FBI Warns of Sneaky Holiday Online Shopping Scams

Criminals don’t take the holidays off, they are busy gearing up for an active season of their own. With seasonal shopping in full swing, the FBI reminds shoppers to look out for scams designed to steal money and personal information, especially while shopping online.

If a deal looks too good to be true, it probably is. Scammers may offer too-good-to-be-true deals through phishing e-mails or advertisements. Some may offer brand name merchandise at extremely low discounts or promise gift cards as an incentive to purchase a product. Others may offer products at a great price, but the products being sold are not the same as the products advertised.

Do not open any unsolicited e-mails and do not click on any links attached. Steer clear of suspicious sites, phishing e-mails, or ads offering items at unrealistic discounts. You may end up paying for an item, giving away personal information and credit card details, and receive nothing in return except a compromised identity.

When shopping online, do your research. Make sure a site is secure and reputable before providing your credit card number. Don’t trust a site just because it claims to be secure, and beware of purchases or services that require you to pay with a gift card.

Beware of social media posts that appear to offer special vouchers or gift cards. Some may pose as holiday promotions or contests. It may even appear that a friend shared the link. Often, these scams lead you to participate in an online survey that is actually designed to steal personal information.

Protect yourself. Secure your banking and credit accounts with strong and different passwords, as well as all other accounts that contain anything of value – such as rewards accounts, online accounts that save your payment information, or accounts containing private, personal information.

Check your credit card and bank statements regularly to make sure no fraudulent charges have been made to your account.
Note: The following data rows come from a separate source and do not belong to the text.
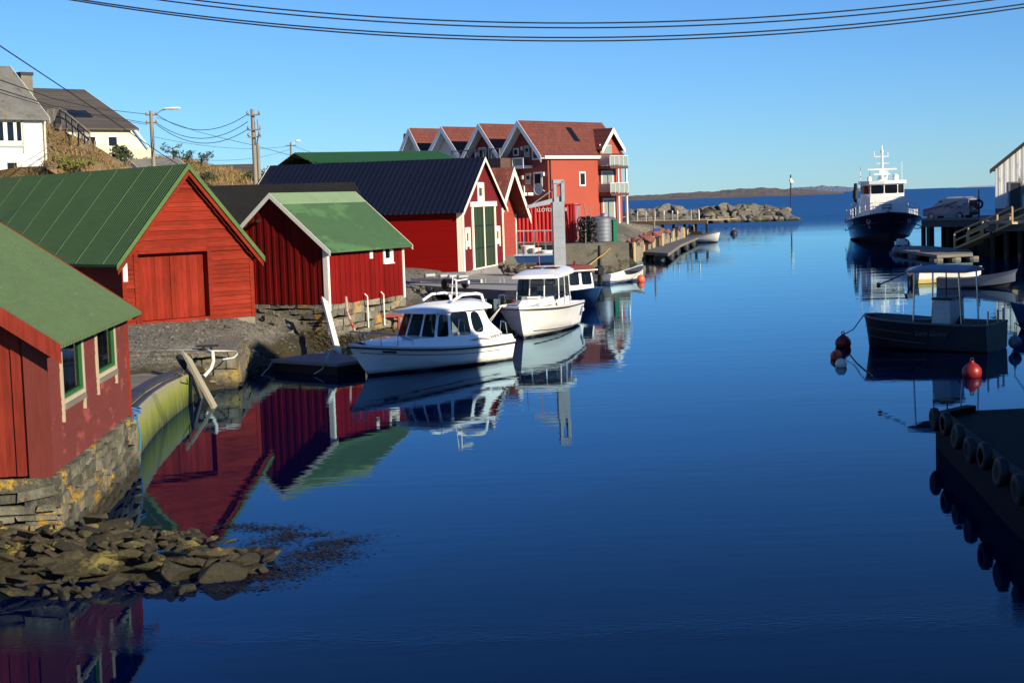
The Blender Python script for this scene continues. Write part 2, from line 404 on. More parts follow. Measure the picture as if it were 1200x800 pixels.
def terrain(name, pts, mat_, sub=2.0, rough=.15, keep=None, kind='structure'):
    """surface through scattered (x, y, z) points, densified and roughened"""
    co2 = [V((p[0], p[1])) for p in pts]
    vs, es, fs, *_ = delaunay_2d_cdt(co2, [], [], 0, 1e-4)
    zs = {}
    for p in pts: zs[(round(p[0], 3), round(p[1], 3))] = p[2]
    z3 = []
    for v in vs:
        k = min(range(len(pts)), key=lambda i: (pts[i][0] - v.x) ** 2 + (pts[i][1] - v.y) ** 2); z3.append(pts[k][2])
    bm = bmesh.new()
    bv = [bm.verts.new((v.x, v.y, z)) for v, z in zip(vs, z3)]
    for f in fs:
        try: bm.faces.new([bv[i] for i in f])
        except Exception: pass
    for _ in range(6):
        e = [x for x in bm.edges if x.calc_length() > sub]
        if not e or len(bm.verts) > 60000: break
        bmesh.ops.subdivide_edges(bm, edges=e, cuts=1); bmesh.ops.triangulate(bm, faces=[f for f in bm.faces if len(f.verts) > 3])
    for v in bm.verts:
        if v.co.z > -.2 or True:
            n_ = noise.fractal(v.co * .55, .9, 2, 4) * rough
            v.co.z += n_
    bmesh.ops.recalc_face_normals(bm, faces=bm.faces)
    for f in bm.faces:
        if f.normal.z < 0: f.normal_flip()
    me = bpy.data.meshes.new(name); bm.to_mesh(me); bm.free(); me.materials.append(mat_)
    me.polygons.foreach_set('use_smooth', [True] * len(me.polygons))
    o = bpy.data.objects.new(name, me); C.objects.link(o)
    if kind: o['kind'] = kind
    return o

def ground_mat(name, a, b, c, wet=True):
    m_, t, p = nodes(name); v = coords(t, world=True)
    col = ramp(t, nz(t, v, .55, 8, .7), [(.3, a), (.5, b), (.68, c)])
    col = mix(t, col, mulc(b, .4), ramp(t, nz(t, v, 4, 7, .75), [(.48, (0, 0, 0)), (.66, (.85, .85, .85))]))
    vo = t.nodes.new('ShaderNodeTexVoronoi'); vo.inputs['Scale'].default_value = 11; t.links.new(v, vo.inputs['Vector'])
    sp_ = t.nodes.new('ShaderNodeSeparateColor'); t.links.new(vo.outputs['Color'], sp_.inputs[0])
    col = mix(t, col, ramp(t, sp_.outputs[0], [(.0, mulc(a, .6)), (.6, b), (1., mulc(c, 1.25))]), .55 if wet else .2)
    if wet:
        sx = t.nodes.new('ShaderNodeSeparateXYZ'); t.links.new(v, sx.inputs[0])
        zz = math_(t, 'ADD', sx.outputs[2], math_(t, 'MULTIPLY', nz(t, v, 1.2, 5), .5))
        col = mix(t, col, (.028, .022, .006), ramp(t, math_(t, 'MULTIPLY', zz, .5), [(.46, (1, 1, 1)), (.60, (0, 0, 0))]))
    t.links.new(col, p.inputs['Base Color']); p.inputs['Roughness'].default_value = .9
    bump(t, p, math_(t, 'ADD', nz(t, v, 6, 8, .75), math_(t, 'MULTIPLY', vo.outputs['Distance'], -.8)), .8, .08); return m_
K['shore'] = ground_mat('shore_gravel', (.10, .095, .075), (.15, .14, .11), (.20, .19, .15))
K['hill'] = ground_mat('dry_hillside', (.10, .075, .03), (.22, .14, .055), (.30, .24, .17), wet=False)

_w = [(-7.2, 10), (-7.6, 24.5), (-7.9, 30.6), (-8.6, 37), (-9.2, 43.6), (-8.6, 46), (-8.3, 49.5), (-7.6, 53), (-6.7, 57), (-5.5, 60), (-4.4, 64), (-2.4, 72.3), (-1.2, 80), (1.5, 100), (4.5, 118), (10, 124), (15, 150), (20, 178), (19, 230)]
pts = []
for i, (x, y) in enumerate(_w):
    pts += [(x, y, -.12), (x + 1.6, y - .3, -1.6)]
    if y < 44: pts += [(x - .9, y, .55 if y < 36 else .2), (x - 2.2, y + .2, .75)]
    elif y < 56: pts += [(x - .35, y + .3, .75), (x - 1.1, y + .6, 1.25)]
    elif y < 70: pts += [(x - .4, y + .3, .35), (x - 1.3, y + 1.0, .8)]
    elif y < 110: pts += [(x - .8, y + .4, .6), (x - 2.6, y + 2.5, 1.2)]
    else: pts += [(x - 1, y + .5, 1.0), (x - 3, y + 3, 1.9)]
pts += [(-10.5, 24, 1.15), (-10.5, 30, 1.15), (-12, 36, 1.2), (-12, 43, 1.1), (-13, 47, 1.38), (-11.2, 49.8, 1.45), (-9.4, 53.6, 1.47), (-10.2, 56, 1.5), (-16, 50, 1.5), (-22, 60, 1.7),
        (-8.6, 58.9, 1.1), (-10.6, 60, 1.3), (-4.6, 63.6, .95), (-6, 65, 1.4), (-8, 72, 1.5), (-4, 84, 1.5), (-3, 95, 1.6), (-1, 110, 1.8), (-15, 72, 1.8), (0, 122, 2.0), (3, 122, 2.0), (6, 128, 2.0), (2, 140, 2.3), (3, 167, 2.6), (12, 176, 2.6), (-20, 200, 2.5), (10, 230, 2.3), (-30, 120, 4),
        (-60, 10, 3), (-40, 30, 2.5), (-28, 45, 2), (-28, 58, 2.6), (-60, 60, 4), (-30, 68, 4.5), (-22, 76, 3.5), (-70, 250, 3)]
T_shore = terrain('left_shore', pts, K['shore'], 1.3, .10)

hp = []
def hpix(px, py, Y): P = at_y(px, py, Y); hp.append(tuple(P)); return P
for px, py, Y in ((-60, 197, 80), (0, 197, 80), (50, 192, 82), (52, 148, 96), (62, 149, 97), (75, 158, 95), (90, 172, 93), (108, 182, 91), (120, 194, 88), (60, 196, 84), (0, 170, 100), (-60, 160, 100),
                  (110, 196, 112), (160, 196, 118), (200, 196, 118), (225, 194, 120), (240, 190, 122), (252, 197, 119), (270, 203, 116), (290, 209, 112), (310, 216, 108), (330, 222, 108), (262, 216, 100), (210, 222, 100), (170, 222, 98), (290, 226, 100),
                  (200, 205, 160), (280, 212, 160), (330, 222, 160), (-80, 170, 140), (60, 180, 150)): hpix(px, py, Y)
hp += [(-90, 90, 8), (-90, 140, 8), (-40, 74, 4), (-28, 82, 4), (-20, 90, 4), (-14, 104, 4), (-12, 130, 4), (-16, 170, 3), (-60, 180, 4)]
T_hill = terrain('hillside', hp, K['hill'], 2.2, .45)

# outer islands, far beyond the mole
def island(name, prof, Y, depth, mat_):
    bm = bmesh.new(); n = 160; rows = []
    for j in range(7):
        f = j / 6
        row = []
        for i in range(n + 1):
            px = prof[0][0] + (prof[-1][0] - prof[0][0]) * i / n
            for (xa, ya), (xb, yb) in zip(prof, prof[1:]):
                if xa <= px <= xb: hh = ya + (yb - ya) * (px - xa) / (xb - xa); break
            P = at_z(px, 300, 0); d = V((P.x, P.y, 0)).normalized(); Q = d * (Y + depth * f) / d.y
            h = .82 * hh * math.sin(PI * min(1, f * .62 + .03)) * (.92 + .16 * noise.fractal(V((i * .12, f * 4, Y * .01)), .8, 2, 5))
            h = max(-1, h) if f < .99 else -2
            row.append(bm.verts.new((Q.x, Q.y, h if j else -.5)))
        rows.append(row)
    for a, b in zip(rows, rows[1:]):
        for i in range(n): bm.faces.new((a[i], a[i + 1], b[i + 1], b[i]))
    bmesh.ops.recalc_face_normals(bm, faces=bm.faces)
    me = bpy.data.meshes.new(name); bm.to_mesh(me); bm.free(); me.materials.append(mat_)
    o = bpy.data.objects.new(name, me); C.objects.link(o); o['kind'] = 'structure'
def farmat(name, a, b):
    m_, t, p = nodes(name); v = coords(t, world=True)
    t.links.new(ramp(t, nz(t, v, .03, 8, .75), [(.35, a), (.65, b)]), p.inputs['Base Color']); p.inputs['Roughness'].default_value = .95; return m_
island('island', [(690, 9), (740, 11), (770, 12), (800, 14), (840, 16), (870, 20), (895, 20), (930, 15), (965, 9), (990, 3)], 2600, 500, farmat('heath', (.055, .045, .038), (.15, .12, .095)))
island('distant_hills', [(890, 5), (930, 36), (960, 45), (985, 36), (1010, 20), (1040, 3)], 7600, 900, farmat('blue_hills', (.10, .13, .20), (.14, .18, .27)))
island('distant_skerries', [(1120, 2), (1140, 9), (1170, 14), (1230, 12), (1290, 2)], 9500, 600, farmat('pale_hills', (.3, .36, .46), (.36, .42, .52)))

# ------------------------------------------------------------------ houses
FR = {}
def frames(W, L):
    return {'front': (V((0, 0, 0)), V((1, 0, 0)), V((0, -1, 0)), W), 'right': (V((W, 0, 0)), V((0, 1, 0)), V((1, 0, 0)), L),
            'left': (V((0, L, 0)), V((0, -1, 0)), V((-1, 0, 0)), L), 'back': (V((W, L, 0)), V((-1, 0, 0)), V((0, 1, 0)), W)}
def clad(mb, fr, zl, ze, zr=None, style='h', openings=(), bw=.15, lap=.022):
    o, u, n, W = fr
    def P(a, z, d): return o + u * a + n * d + V((0, 0, z))
    top = (lambda a: ze + (zr - ze) * (1 - abs(a - W / 2) / (W / 2))) if zr else (lambda a: ze)
    def lim(z):
        if not zr or z <= ze: return 0, W
        k = (1 - (z - ze) / (zr - ze)) * W / 2; return W / 2 - k, W / 2 + k
    if style == 'h':
        zm = zr or ze; zs = [zl + bw * i for i in range(int((zm - zl) / bw) + 1)] + [zm]
        for (x0, x1, z0, z1) in openings: zs += [z0, z1]
        if zr: zs.append(ze)
        zs = sorted(set(round(z, 4) for z in zs if zl <= z <= zm))
        for za, zb in zip(zs, zs[1:]):
            if zb - za < .004: continue
            l0, h0 = lim(za); l1, h1 = lim(zb)
            segs = [(l0, h0, l1, h1)]
            for (x0, x1, z0, z1) in openings:
                if za >= z0 - .003 and zb <= z1 + .003:
                    ns = []
                    for (a, b, c, d) in segs:
                        if x0 > a and x0 < b: ns.append((a, x0, c, x0))
                        if x1 < b and x1 > a: ns.append((x1, b, x1, d))
                        if x0 >= b or x1 <= a: ns.append((a, b, c, d))
                    segs = ns
            for a, b, c, d in segs:
                if b - a < .003: continue
                f0 = ((za - zl) % bw) / bw
                da = lap * (1 - f0) + .003
                mb.add([P(a, za, 0), P(b, za, 0), P(b, za, da), P(a, za, da), P(d, zb, .003), P(c, zb, .003)], [(0, 1, 2, 3), (3, 2, 4, 5)])
    else:
        xs = [i * bw for i in range(int(W / bw) + 1)] + [W]
        for (x0, x1, z0, z1) in openings: xs += [x0, x1]
        if zr: xs.append(W / 2)
        xs = sorted(set(round(x, 4) for x in xs if 0 <= x <= W))
        for i, (a, b) in enumerate(zip(xs, xs[1:])):
            if b - a < .004: continue
            segs = [(zl, None)]
            for (x0, x1, z0, z1) in openings:
                if a >= x0 - .003 and b <= x1 + .003:
                    ns = []
                    for (s0, s1) in segs: ns += [(s0, z0), (z1, s1)]
                    segs = ns
            d = lap if int(a / bw + .5) % 2 else .003
            for s0, s1 in segs:
                ta, tb = (top(a), top(b)) if s1 is None else (s1, s1)
                if ta - s0 < .01 and tb - s0 < .01: continue
                g = .004
                mb.add([P(a + g, s0, d), P(b - g, s0, d), P(b - g, tb, d), P(a + g, ta, d), P(a, s0, 0), P(b, s0, 0), P(b, tb, 0), P(a, ta, 0)],
                       [(0, 1, 2, 3), (4, 0, 3, 7), (1, 5, 6, 2), (5, 4, 0, 1)][:4])
def wbox(mb, fr, a0, a1, z0, z1, d0, d1):
    o, u, n, W = fr
    def P(a, z, d): return o + u * a + n * d + V((0, 0, z))
    mb.hexa([P(a0, z0, d0), P(a1, z0, d0), P(a1, z0, d1), P(a0, z0, d1), P(a0, z1, d0), P(a1, z1, d0), P(a1, z1, d1), P(a0, z1, d1)])
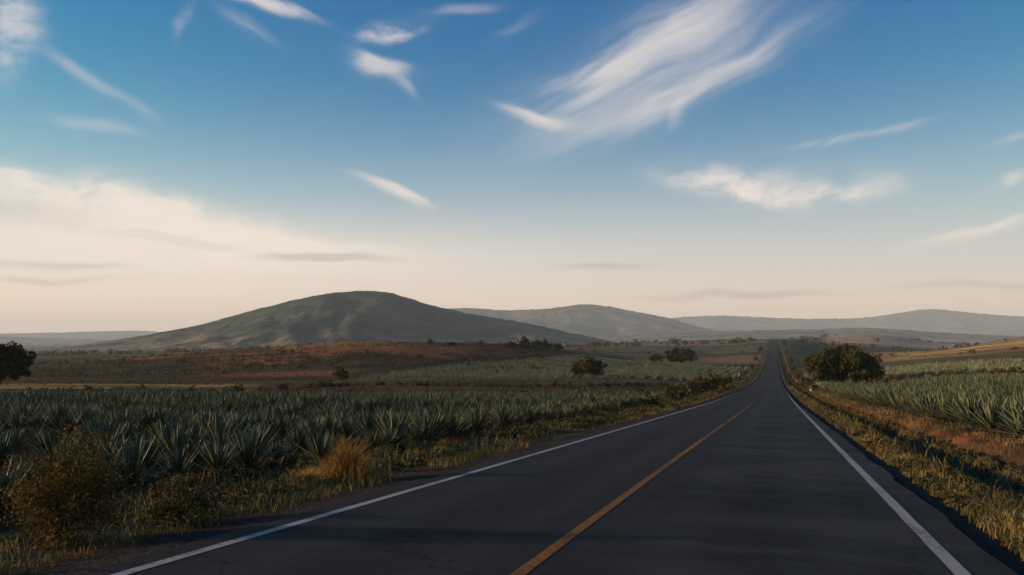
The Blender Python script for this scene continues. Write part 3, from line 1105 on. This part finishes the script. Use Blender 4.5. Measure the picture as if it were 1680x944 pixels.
T_big = tree_meshes(15.2, 8.8, 1.0, 420, 75, .32, 1, M_crown)
place_tree(1378, 178, *T_big, 'broad round-crowned tree standing right of the road behind the agaves', rz=.4)
T_edge = tree_meshes(11.5, 8.6, .6, 380, 75, .30, 2, M_crown)
place_tree(-14, 152, *T_edge, 'dark tree cut off by the left edge of the photo', rz=1.2, scale=1.12)
T_mid = tree_meshes(11.5, 6.6, .5, 230, 60, .28, 3, M_scrub)
place_tree(966, 238, *T_mid, 'bushy olive tree at the back edge of the left agave field', rz=2.0)
T_far = tree_meshes(18.0, 9.0, .8, 240, 60, .42, 4, M_crown)
place_tree(1116, 480, *T_far, 'dark dome-shaped tree alone in the middle distance left of the road', rz=.2)
T_small = tree_meshes(9.0, 5.0, .6, 80, 40, .34, 5, M_crown)
place_tree(1077, 480, *T_small, 'small low tree beside the dark dome-shaped tree', rz=.9)
T_bush = tree_meshes(7.5, 7.0, .6, 70, 40, .3, 6, M_crown)
place_tree(560, 208, *T_bush, 'dark upright bush breaking the hedge line below the red ridge', rz=.3, scale=.55)

ridge = [(706, 470, .55), (742, 470, .5), (790, 475, .6), (838, 480, .75), (858, 480, 1.05), (880, 478, 1.15), (897, 480, .95), (915, 484, .8)]
names = ['smallest leftmost dark tree on the crest of the red ridge', 'second dark tree from the left along the red ridge crest', 'third dark tree from the left along the red ridge crest',
         'dark tree just left of the thicket at the ridge end', 'left tree of the dense thicket at the right end of the ridge', 'tallest tree of the dense thicket at the ridge end',
         'right tree of the dense thicket at the ridge end', 'rightmost low tree where the red ridge slopes away']
for i, (px, F, s) in enumerate(ridge):
    place_tree(px, F, *(T_small if i % 2 else T_bush), names[i], group='dark trees along the ridge', scale=s * 1.1, rz=i * 1.3)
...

Last year, Arizona ranked 15th in the number of alleged scam victims, losing more than $59-million. The number one scam involved transactions – either not getting what you ordered or not receiving payment for what you sold.

If you suspect you’ve been victimized:

  • Contact your financial institution immediately upon suspecting or discovering a fraudulent transfer.
  • Request that your bank reach out to the financial institution where the fraudulent transfer was sent.
  • Contact local law enforcement.
  • File a complaint with the FBI’s Internet Crime Complaint Center at www.ic3.gov, regardless of dollar loss.

To protect yourself:

  • Only go to secure known websites
  • Beware of links in Facebook posts or even from friends
  • Check credit statements thoroughly for fraud.